Therefore, for every \\(x\\) in the interval \\(-1 < x < 1\\), the sequence of functions \\(f\_n(x) = x^n\\) converges pointwise to the zero function.
\\[
f(x) = 0 \\quad \\forall \\, x \\in (-1,1)
\\]
## Consequences of pointwise convergence
Let \\( {f\_n} \\) be a sequence of functions \\( f\_n : A \\to \\mathbb{R} \\) that converges pointwise to a function \\( f : A \\to \\mathbb{R} \\). The following properties hold:
- If each \\( f\_n(x) \\geq 0 \\) for all \\( x \\in A \\), then \\( f(x) \\geq 0 \\) for all \\( x \\in A \\). In practice, if each function \\(f\_n(x)\\) is non-negative on \\(A\\), then the limit function \\(f(x)\\) will also be non-negative on \\(A\\). This reflects the fact that the limit of a sequence of non-negative real numbers cannot be negative.

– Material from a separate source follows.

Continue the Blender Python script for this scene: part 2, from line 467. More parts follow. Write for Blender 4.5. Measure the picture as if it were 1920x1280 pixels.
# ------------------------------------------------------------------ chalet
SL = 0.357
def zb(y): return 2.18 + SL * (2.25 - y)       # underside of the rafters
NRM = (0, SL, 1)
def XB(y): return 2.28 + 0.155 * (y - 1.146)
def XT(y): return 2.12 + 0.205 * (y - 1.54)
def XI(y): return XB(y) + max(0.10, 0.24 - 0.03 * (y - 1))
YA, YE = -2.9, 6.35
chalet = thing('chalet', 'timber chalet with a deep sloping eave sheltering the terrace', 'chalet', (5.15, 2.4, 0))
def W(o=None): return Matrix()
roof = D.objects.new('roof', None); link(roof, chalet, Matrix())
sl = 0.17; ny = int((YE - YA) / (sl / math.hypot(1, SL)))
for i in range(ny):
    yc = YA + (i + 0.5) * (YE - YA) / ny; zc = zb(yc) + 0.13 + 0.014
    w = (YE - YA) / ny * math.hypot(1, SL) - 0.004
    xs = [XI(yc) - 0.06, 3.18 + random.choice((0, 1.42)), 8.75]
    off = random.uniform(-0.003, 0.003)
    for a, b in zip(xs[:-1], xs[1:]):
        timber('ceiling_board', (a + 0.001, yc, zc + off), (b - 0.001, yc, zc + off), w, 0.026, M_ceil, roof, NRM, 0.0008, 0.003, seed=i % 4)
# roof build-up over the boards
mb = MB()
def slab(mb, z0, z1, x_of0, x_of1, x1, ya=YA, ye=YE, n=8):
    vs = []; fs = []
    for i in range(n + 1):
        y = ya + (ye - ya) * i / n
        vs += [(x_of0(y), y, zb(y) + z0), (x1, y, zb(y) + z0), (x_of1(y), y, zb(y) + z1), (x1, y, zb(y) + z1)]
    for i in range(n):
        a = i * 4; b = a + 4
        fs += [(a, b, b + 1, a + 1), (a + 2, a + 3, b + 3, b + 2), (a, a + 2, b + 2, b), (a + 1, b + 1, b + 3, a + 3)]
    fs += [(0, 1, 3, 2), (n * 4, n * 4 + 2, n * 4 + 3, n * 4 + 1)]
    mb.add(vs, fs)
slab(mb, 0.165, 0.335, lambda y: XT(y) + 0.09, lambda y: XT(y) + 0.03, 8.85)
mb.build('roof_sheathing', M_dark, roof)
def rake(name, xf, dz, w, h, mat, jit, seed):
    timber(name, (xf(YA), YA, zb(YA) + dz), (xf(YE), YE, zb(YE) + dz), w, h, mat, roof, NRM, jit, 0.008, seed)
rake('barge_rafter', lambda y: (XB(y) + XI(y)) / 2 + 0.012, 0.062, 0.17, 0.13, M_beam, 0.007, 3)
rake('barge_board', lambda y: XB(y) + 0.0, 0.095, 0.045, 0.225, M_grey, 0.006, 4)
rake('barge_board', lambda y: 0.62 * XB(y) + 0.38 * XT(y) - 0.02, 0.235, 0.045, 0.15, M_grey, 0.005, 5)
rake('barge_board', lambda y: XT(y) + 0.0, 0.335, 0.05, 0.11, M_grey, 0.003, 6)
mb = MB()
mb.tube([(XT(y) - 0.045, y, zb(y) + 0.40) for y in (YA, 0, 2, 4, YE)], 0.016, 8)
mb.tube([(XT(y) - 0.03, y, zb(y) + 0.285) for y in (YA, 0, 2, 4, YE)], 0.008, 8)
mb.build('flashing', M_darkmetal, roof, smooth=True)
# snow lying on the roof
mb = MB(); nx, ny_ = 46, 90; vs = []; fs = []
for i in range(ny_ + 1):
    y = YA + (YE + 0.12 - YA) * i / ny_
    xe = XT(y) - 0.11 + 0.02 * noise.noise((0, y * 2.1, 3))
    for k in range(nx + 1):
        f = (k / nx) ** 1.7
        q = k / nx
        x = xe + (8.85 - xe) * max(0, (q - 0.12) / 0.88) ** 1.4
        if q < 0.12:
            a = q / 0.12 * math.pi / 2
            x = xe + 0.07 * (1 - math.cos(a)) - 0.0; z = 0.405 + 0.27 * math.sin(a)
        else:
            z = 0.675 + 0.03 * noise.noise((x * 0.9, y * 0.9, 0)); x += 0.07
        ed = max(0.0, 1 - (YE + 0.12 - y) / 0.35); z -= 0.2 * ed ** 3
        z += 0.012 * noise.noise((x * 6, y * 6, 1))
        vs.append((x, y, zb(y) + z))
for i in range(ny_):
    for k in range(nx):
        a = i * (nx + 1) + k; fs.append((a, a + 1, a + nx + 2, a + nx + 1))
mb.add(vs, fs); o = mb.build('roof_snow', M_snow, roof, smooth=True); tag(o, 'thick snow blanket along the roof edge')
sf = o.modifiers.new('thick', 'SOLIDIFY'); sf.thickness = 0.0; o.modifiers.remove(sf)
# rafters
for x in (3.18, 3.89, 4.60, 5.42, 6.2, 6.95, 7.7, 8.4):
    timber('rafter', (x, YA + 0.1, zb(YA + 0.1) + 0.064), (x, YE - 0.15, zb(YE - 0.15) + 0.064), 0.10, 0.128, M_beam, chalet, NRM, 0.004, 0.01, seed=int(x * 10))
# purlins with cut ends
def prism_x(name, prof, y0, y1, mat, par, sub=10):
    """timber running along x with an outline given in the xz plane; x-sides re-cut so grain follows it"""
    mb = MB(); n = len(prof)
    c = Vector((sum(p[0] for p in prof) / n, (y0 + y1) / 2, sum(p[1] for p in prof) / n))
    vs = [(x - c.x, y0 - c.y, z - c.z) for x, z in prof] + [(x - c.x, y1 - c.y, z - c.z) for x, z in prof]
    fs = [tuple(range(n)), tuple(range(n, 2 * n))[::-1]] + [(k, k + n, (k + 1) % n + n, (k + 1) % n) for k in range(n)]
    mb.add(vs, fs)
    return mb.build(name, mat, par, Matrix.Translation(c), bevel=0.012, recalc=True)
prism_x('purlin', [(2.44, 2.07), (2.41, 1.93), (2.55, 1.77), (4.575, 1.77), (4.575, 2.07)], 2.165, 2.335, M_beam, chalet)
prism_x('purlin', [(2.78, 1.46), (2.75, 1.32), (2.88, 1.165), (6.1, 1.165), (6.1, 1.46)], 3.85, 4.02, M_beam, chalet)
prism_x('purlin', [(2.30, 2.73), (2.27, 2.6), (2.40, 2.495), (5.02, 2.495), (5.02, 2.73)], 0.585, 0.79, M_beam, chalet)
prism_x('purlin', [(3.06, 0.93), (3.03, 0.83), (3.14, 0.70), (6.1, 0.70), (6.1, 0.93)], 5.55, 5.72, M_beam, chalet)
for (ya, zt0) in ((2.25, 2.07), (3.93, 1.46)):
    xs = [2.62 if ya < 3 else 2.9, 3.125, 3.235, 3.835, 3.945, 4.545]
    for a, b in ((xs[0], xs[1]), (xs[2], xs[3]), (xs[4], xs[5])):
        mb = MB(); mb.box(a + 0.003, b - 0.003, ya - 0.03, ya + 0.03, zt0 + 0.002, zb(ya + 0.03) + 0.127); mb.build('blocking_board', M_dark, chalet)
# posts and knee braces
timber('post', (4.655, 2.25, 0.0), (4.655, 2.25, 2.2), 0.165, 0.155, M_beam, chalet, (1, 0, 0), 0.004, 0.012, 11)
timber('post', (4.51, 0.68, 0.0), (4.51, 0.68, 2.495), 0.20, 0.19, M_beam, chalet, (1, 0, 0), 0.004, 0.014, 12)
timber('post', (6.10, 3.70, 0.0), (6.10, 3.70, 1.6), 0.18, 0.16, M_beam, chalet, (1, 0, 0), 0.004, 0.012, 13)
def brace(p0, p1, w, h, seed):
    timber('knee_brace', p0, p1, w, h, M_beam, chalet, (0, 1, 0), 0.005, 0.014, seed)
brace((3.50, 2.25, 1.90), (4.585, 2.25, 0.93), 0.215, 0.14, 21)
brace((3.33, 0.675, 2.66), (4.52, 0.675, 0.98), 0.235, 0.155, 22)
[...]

- If each \\( f\_n \\) is non-decreasing on \\( A \\), then \\( f \\) is non-decreasing on \\( A \\). Consequently, if each function \\(f\_n\\) is non-decreasing on \\(A\\), then the limit function \\(f\\) will also be non-decreasing on \\(A\\). In other words, the property of monotonicity is preserved under pointwise convergence.
## Uniform convergence
Let \\( (f\_n) \\) be a sequence of functions defined on a set \\( A \\subseteq \\mathbb{R} \\). We say that \\( (f\_n) \\) **converges uniformly** on \\( A \\) to the function \\( f : A \\to \\mathbb{R} \\) if, for any \\( \\varepsilon > 0 \\), there exists a [natural number](../natural-numbers.md) \\( K \\) such that, for all \\( n \\geq K \\) and all \\( x \\in A \\), the following inequality holds:
\\[
|f\_n(x) - f(x)| < \\varepsilon
\\]
If \\( (f\_n) \\) converges uniformly to \\( f \\), then \\( (f\_n) \\) also converges pointwise to \\( f. \\)
* * *
Let us consider the sequence of functions:
\\[
f\_n(x) = \\frac{x}{n}, \\quad x \\in \[0,1\], \\quad n \\in \\mathbb{N}.
\\]
For each fixed \\(x\\) in the interval \\(\[0,1\]\\), we have:
\\[
\\lim\_{n \\to \\infty} f\_n(x) = 0
\\]
This means that the sequence \\(f\_n(x)\\) converges pointwise to the function (f(x) = 0). Let us now check whether the convergence is uniform on \\(\[0,1\]\\). We compute the difference between \\(f\_n(x)\\) and the limit function \\(f(x)\\):
\\[
|f\_n(x) - f(x)| = \\left| \\frac{x}{n} - 0 \\right| = \\frac{x}{n}
\\]
The maximum value of this difference on the interval \\(\[0,1\]\\) is:
\\[
\\sup\_{x \\in \[0,1\]} |f\_n(x) - f(x)| = \\frac{1}{n}
\\]
Given any \\(\\varepsilon > 0\\), we can choose \\(N\\) such that:
\\[
\\frac{1}{N} < \\varepsilon
\\]
Therefore, for all \\(n \\geq N\\) and for all \\(x \\in \[0,1\]\\), we have:
\\[
|f\_n(x) - f(x)| < \\varepsilon
\\]
This confirms that the sequence of functions \\(f\_n(x) = \\frac{x}{n}\\) converges uniformly to the limit function \\(f(x) = 0\\) on the interval \\(\[0,1\]\\).